Neither: I am talking about training a machine learning model. Unless that's what you meant by "artist"?

> Downloading copyrighted data at huge scales to use in your commercial software product is pretty substantially different than an art student studying a reference.

You may have misunderstood my comment. My comment was stating that there's only a portion of human art - the most recent decades of works - which are protected by a copyright. Models like Stable Diffusion could be re-trained instead on centuries of artworks and not infringe at all. So the problem described as "AI powered corporations to front-run the entire human race and sell everything we think back to us" - this problem is here regardless of whether licenses were purchased.

You're right on both counts. Things are a bit fraught in this thread so I apologize for misunderstanding you.
1848 had a publication that might interest you.

I think the manifesto is missing some important aspects about game theory and human nature, and for some of that theory of mind is indeed very important, and that's why this particular political experiment didn't work out in the end despite the good intentions and that several aspects have become globally accepted.

I’ve read it but I think this case is much more unambiguous. Workers are paid; Marx would argue they are systematically underpaid and disempowered.

In this case the workers are not paid at all. Their work is not even acknowledged. It’s closer to cultural appropriation but quite a bit more unambiguous than that as well since this isn’t people learning from people. This is mass uncompensated value harvesting.

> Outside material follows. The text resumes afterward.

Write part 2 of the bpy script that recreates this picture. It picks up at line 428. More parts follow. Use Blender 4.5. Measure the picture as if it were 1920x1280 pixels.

The number of hands benefiting here are incredibly tiny. In theory you could have one human owning the entire human mind and renting it back. This is the danger of present generation AI, not Skynet scenarios, and it anything the sci-fi stuff distracts us from this.

It’s like an information theory equivalent of today’s shoplifting epidemic except there are tiny gangs of only a few shoplifters able to run at Mach 10 and shoplift from every store in the country in days.